Timsah: Fazla gözönünde bulunmamamızın ,yani günümüz (özellikle) görsel medyasının çiğneyip posasını tükürdüklerinden olmamamızın bize faydasının dokunduğunu söyleyebiliriz. Çok konser vermek, internet sayesinde yakaladığımız yakın temas, yirmi yıllık müzikal geçmiş ve birliktelik, kitlemizin oluşmasında önemli faktörler.

-“Karanlık devriniz”, o karanlık devirden gelenler nedir ve de şimdi aydınlıkta mısınız?

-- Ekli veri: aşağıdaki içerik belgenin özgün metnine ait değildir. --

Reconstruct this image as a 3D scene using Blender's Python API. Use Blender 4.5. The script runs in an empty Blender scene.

Ozan: Evet. Bu düşünsel ve maddesel bir çöküşün tanımı. Ruhsal boyutları ayrı bir konu. Sanırım 2000- 2005 dönemi, o beş sene cehennemin dibine epey yaklaşmıştık. Yaşımız henüz gençti. Ama eğer hayatın sorumlulukları sırtınızda ise bu işi daha zor kılıyor. Elbette geride kaldı. Siyasal olarak yaşadığımız en karanlık dönem bugün olmasına rağmen, Flört, Türkiye’nin her köşesinde hatta Avrupa’ da bile konserler veren, albümleri beklenen bir grup haline geldi. Yavaş ama emin adımlarla yol aldık. Daha doğrusu çok hızlı başlayıp, düşüp, kalkıp, emin adımlarla yol aldık. Yola devam ediyoruz şimdilik.

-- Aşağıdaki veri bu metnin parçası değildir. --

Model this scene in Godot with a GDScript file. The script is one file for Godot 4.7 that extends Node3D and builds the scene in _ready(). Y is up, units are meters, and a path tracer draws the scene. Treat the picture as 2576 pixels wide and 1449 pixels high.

Timsah:Yirmili yaşlarımızın başlarında, müzik piyasasında yaşadığımız hezeyan dolu tecrübeler bizi büyük bir buhrana sürükledi. Ardından “karanlık devir” diye tabir ettiğimiz vakte girdik ki, hepimizin gerçekten çok zor atlattığıbir süreçti. Müziğe değil ama piyasaya küsmüştük. Artık günümüzde olmayan kokuşmuş Unkapanı Piyasası'nın, bize yaşattığı bu devinimler, tekrar müzik sektörüne girişimizde bizi iyi bileylemiş olmalı ki; şimdilerde kontrolün daha fazla bizde olduğu zamanları korkusuzca yaşayabiliyoruz.